Raytheon Company (Tucson, AZ), in U.S. Patent Application 20100012021, reveals a new method for growing and cloning precursor chiral nanotubes with a specified chirality via epitaxial growth.
This is accomplished, according to inventors William R. Owens and Eric A. Gifford, by first specifying the design of the desired nanotube including the material selected from carbon, nitrogen, boron, titanium, silicon, germanium, aluminum and gallium and combinations thereof, chirality and typically the diameter. Given the specifications of the nanotube, a substrate of crystal material having sheet lattice properties complementary to the lattice properties of the selected material is provided. A cylindrical surface of the specified diameter (1 to 100 nm) is formed as either a void in the substrate or as crystal material projecting from the substrate. The cylindrical surface is formed at an orientation with respect to the axes of the crystal substrate corresponding to the specified chirality.
A monocrystalline film of the selected material is epitaxially grown on the cylindrical surface that takes on the sheet lattice properties and orientation of the crystal substrate to form the specified precursor chiral nanotube in or on the crystal substrate. The precursor chiral nanotube may have its own utility or may be used to clone itself.

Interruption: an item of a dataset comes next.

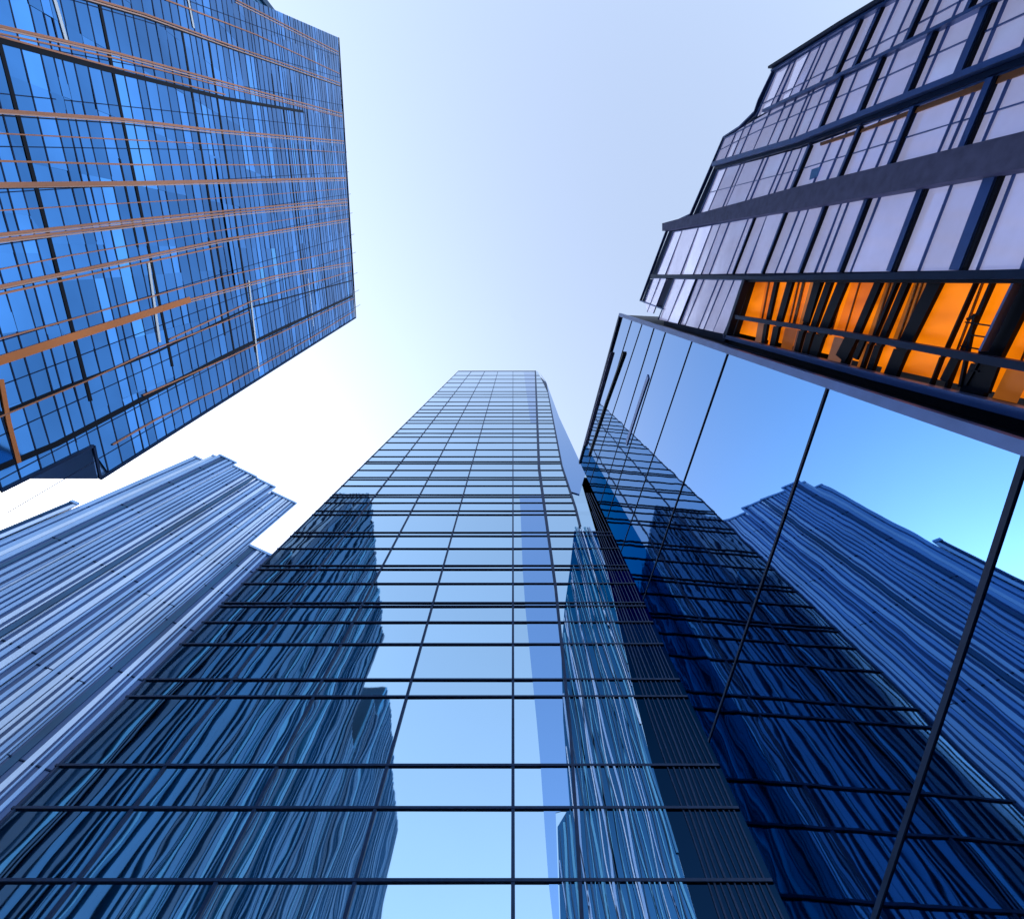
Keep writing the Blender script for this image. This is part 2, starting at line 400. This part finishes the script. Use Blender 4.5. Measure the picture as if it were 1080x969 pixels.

The precursor is cloned by attaching a catalyst to the precursor and dissolving atoms of the specified material into the catalyst, which clone both the sheet lattice properties and orientation of the precursor.
Typically, the cloned chiral nanotubes will be harvested by separating them from the substrate allowing the precursor to be reused. Alternately, the cloned nanotube and precursor nanotube embedded in the substrate may have utility as a unit. In addition to growing SWNT or MWNTs with a specified chirality, this approach can be used to grow concentric cylinders of a specified geometry and cylinders in which a first portion is embedded in the crystal along the length of the nanotube. The approach also provides a mechanism for the introduction of other materials into the nanotube.